* **INFORMATION PROVIDED**
---

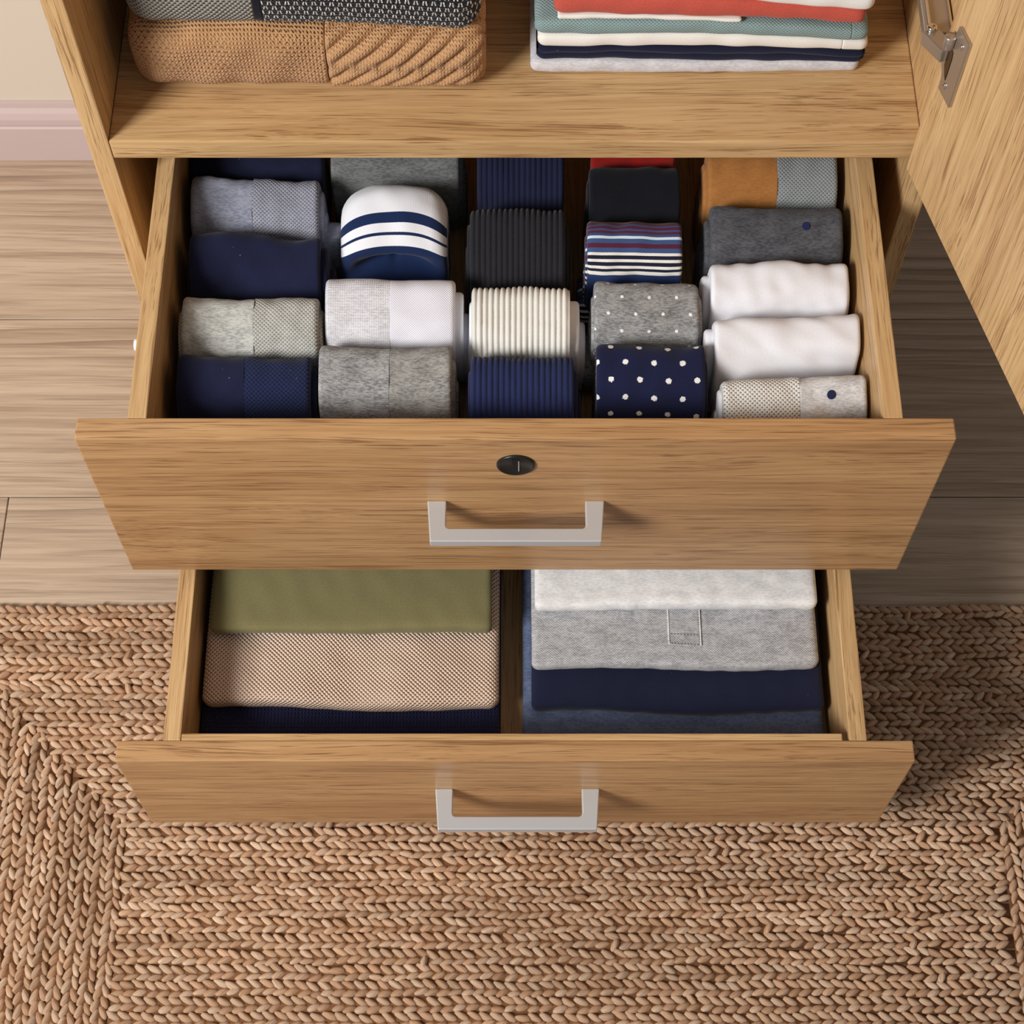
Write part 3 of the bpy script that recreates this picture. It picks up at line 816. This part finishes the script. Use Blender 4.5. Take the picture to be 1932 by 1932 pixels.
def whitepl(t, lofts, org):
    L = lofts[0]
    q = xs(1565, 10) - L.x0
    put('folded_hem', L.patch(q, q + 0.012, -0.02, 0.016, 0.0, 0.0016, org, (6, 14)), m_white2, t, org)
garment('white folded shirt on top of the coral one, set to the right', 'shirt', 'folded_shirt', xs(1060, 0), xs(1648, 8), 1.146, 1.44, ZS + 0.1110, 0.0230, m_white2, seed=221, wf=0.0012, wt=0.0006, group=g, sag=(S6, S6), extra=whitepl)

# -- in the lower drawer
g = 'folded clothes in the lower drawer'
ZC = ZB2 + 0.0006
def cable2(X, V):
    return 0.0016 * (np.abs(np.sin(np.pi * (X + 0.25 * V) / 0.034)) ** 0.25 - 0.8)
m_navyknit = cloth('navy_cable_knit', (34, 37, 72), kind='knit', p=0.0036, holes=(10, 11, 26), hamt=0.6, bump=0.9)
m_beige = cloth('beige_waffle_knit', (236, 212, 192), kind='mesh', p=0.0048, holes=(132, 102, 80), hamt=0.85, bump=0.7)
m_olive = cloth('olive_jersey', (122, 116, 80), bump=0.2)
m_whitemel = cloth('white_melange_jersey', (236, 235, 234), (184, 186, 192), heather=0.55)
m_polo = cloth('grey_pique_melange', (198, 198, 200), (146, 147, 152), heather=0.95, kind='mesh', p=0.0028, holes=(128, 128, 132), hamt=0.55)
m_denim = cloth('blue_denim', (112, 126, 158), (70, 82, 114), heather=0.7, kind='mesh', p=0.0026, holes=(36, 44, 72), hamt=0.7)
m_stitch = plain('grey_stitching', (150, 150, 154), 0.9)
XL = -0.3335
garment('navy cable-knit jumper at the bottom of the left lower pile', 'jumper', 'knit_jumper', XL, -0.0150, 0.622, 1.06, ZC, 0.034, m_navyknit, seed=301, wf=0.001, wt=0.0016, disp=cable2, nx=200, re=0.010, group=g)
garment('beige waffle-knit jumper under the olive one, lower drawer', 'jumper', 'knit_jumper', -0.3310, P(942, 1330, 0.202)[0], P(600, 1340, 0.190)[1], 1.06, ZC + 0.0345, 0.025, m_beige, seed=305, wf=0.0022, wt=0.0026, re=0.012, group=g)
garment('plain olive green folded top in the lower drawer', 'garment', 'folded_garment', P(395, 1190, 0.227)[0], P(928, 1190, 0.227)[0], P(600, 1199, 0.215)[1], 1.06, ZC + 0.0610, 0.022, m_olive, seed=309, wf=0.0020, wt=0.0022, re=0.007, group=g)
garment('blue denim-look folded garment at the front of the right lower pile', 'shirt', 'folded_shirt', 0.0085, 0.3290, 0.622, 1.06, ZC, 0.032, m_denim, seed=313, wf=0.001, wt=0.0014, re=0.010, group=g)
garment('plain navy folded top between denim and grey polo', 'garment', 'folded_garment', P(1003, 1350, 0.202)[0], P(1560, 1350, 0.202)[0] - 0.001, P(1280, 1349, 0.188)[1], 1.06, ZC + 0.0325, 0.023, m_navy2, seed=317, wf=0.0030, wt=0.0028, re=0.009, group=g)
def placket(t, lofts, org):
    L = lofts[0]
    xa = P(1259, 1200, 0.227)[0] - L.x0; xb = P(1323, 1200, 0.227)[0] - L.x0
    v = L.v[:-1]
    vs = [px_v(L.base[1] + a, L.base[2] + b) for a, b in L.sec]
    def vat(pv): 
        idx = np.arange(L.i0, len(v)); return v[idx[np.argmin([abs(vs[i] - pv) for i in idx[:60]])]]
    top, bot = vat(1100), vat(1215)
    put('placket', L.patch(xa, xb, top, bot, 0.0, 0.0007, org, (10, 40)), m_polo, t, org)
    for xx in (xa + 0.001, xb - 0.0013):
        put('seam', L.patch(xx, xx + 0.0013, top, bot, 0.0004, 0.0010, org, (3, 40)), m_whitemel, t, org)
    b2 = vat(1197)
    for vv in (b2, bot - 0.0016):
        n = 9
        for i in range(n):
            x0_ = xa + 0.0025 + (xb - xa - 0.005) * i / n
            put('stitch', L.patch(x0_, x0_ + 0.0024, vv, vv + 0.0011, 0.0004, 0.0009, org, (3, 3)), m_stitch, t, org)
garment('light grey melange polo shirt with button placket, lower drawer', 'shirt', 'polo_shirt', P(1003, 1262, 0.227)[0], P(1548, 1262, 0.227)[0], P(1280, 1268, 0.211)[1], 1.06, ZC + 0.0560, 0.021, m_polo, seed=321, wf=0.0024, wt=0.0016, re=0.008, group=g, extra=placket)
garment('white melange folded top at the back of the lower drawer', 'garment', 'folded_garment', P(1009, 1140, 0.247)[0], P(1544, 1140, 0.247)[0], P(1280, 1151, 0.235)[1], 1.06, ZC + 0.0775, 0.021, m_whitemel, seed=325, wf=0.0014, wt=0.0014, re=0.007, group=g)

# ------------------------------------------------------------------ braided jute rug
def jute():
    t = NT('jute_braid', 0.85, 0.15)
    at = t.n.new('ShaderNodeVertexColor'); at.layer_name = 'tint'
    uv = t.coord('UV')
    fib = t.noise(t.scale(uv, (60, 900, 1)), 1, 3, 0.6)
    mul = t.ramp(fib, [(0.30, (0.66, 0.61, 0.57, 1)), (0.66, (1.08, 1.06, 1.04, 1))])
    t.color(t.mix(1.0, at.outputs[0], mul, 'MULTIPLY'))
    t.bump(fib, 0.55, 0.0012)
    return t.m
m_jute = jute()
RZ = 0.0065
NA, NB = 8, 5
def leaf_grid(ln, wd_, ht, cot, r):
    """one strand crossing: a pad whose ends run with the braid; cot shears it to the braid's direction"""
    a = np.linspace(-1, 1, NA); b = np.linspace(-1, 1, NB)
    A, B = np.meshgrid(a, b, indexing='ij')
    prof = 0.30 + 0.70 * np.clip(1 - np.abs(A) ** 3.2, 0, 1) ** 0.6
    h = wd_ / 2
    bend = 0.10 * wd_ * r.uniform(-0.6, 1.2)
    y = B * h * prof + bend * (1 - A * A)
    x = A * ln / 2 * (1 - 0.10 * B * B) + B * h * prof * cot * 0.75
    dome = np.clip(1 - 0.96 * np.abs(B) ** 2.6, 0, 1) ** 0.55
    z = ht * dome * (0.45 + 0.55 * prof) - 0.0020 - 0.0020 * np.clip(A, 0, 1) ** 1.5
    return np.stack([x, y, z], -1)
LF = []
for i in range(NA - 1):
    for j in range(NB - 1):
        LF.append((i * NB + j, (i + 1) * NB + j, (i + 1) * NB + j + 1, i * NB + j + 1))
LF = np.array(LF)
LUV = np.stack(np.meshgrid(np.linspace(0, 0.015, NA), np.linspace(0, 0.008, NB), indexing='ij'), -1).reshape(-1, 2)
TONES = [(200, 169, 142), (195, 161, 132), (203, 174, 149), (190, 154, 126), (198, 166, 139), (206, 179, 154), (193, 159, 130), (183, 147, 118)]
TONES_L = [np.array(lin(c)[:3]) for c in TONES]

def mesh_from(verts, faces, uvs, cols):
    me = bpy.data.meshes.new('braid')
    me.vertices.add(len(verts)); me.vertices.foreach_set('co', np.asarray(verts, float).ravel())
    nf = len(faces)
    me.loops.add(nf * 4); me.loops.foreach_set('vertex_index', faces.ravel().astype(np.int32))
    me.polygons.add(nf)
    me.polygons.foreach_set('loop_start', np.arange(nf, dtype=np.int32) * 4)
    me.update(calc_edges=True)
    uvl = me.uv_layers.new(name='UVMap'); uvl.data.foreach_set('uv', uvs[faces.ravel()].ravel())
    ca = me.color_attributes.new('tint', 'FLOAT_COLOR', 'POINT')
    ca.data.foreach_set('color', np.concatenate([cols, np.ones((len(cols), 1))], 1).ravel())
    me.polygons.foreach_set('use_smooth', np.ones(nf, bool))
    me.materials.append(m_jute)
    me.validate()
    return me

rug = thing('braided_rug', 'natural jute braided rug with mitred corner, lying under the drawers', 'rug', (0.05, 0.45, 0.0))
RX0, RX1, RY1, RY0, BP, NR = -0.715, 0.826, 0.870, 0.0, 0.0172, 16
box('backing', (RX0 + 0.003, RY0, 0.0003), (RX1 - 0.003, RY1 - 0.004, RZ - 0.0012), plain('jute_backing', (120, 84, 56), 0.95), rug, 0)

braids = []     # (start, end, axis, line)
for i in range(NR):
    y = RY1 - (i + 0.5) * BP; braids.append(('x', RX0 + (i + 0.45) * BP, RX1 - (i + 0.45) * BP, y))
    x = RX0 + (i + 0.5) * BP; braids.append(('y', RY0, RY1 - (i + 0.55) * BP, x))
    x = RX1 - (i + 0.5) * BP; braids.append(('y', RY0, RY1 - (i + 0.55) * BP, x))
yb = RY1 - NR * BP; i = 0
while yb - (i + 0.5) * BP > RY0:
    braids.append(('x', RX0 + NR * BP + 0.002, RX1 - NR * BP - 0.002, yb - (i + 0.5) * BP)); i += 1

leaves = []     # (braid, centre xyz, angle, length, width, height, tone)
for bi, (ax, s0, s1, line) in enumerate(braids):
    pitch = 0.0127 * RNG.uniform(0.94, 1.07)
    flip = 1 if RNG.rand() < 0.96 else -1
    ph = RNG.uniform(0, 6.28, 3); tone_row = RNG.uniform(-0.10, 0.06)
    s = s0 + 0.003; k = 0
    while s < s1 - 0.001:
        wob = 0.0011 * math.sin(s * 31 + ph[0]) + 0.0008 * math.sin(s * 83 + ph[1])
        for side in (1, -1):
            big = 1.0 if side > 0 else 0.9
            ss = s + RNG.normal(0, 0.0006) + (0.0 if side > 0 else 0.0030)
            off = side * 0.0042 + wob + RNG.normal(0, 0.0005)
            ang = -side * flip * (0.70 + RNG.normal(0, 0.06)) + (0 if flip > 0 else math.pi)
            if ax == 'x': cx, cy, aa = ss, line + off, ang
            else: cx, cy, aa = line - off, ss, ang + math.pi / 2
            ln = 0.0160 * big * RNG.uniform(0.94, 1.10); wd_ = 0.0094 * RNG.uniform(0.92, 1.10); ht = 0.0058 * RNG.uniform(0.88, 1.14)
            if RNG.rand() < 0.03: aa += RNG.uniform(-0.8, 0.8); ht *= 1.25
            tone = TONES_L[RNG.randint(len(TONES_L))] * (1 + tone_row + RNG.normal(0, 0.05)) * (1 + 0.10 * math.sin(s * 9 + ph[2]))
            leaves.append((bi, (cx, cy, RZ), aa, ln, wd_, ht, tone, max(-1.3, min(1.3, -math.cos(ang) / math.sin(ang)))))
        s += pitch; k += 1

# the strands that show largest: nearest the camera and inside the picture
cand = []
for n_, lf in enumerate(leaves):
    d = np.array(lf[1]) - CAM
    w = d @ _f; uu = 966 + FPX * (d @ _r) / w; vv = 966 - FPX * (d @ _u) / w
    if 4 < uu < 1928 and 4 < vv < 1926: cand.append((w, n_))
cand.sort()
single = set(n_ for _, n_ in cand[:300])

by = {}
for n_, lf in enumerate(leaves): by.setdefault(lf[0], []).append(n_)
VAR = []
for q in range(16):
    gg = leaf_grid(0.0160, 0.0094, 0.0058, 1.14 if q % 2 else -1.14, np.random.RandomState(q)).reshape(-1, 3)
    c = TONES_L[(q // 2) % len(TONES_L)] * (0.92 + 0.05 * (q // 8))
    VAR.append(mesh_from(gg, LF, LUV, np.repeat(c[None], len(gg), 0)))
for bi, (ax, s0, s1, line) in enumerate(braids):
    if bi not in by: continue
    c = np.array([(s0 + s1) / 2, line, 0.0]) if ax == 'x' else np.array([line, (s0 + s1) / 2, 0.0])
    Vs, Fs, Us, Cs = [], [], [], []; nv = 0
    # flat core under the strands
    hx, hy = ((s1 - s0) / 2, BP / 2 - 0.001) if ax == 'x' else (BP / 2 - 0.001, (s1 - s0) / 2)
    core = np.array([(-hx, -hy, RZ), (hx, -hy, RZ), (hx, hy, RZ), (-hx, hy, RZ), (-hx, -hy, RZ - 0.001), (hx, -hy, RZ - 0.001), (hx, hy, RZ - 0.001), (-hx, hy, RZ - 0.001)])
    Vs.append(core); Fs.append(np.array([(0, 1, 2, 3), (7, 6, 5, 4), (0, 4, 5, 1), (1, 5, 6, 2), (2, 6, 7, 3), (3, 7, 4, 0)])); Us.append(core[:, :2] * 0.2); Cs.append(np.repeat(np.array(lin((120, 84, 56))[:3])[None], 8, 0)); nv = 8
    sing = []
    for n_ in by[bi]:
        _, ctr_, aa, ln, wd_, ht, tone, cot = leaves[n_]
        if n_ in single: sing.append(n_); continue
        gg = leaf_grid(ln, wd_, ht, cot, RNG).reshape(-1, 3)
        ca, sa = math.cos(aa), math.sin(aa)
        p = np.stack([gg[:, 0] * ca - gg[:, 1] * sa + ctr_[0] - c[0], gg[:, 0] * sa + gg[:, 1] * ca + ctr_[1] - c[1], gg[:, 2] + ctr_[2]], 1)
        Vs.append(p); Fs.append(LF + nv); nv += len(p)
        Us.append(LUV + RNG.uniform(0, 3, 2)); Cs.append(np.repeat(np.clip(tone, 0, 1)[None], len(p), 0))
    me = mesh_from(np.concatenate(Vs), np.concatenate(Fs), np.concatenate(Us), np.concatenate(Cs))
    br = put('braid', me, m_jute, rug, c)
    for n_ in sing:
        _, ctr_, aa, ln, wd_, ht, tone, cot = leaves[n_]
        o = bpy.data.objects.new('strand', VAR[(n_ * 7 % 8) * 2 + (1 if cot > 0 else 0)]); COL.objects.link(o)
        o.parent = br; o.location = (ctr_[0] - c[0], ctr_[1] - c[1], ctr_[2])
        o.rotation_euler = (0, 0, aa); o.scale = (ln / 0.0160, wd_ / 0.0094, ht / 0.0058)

---

* **TASK DESCRIPTION**
Transcribe the opening line of the listing above, please, and every line after it through the line with "garment('white folded shirt", word for word, without pictures.

* **ANSWER TO THE TASK**
Write part 3 of the bpy script that recreates this picture. It picks up at line 816. This part finishes the script. Use Blender 4.5. Take the picture to be 1932 by 1932 pixels.
def whitepl(t, lofts, org):
    L = lofts[0]
    q = xs(1565, 10) - L.x0
    put('folded_hem', L.patch(q, q + 0.012, -0.02, 0.016, 0.0, 0.0016, org, (6, 14)), m_white2, t, org)
garment('white folded shirt on top of the coral one, set to the right', 'shirt', 'folded_shirt', xs(1060, 0), xs(1648, 8), 1.146, 1.44, ZS + 0.1110, 0.0230, m_white2, seed=221, wf=0.0012, wt=0.0006, group=g, sag=(S6, S6), extra=whitepl)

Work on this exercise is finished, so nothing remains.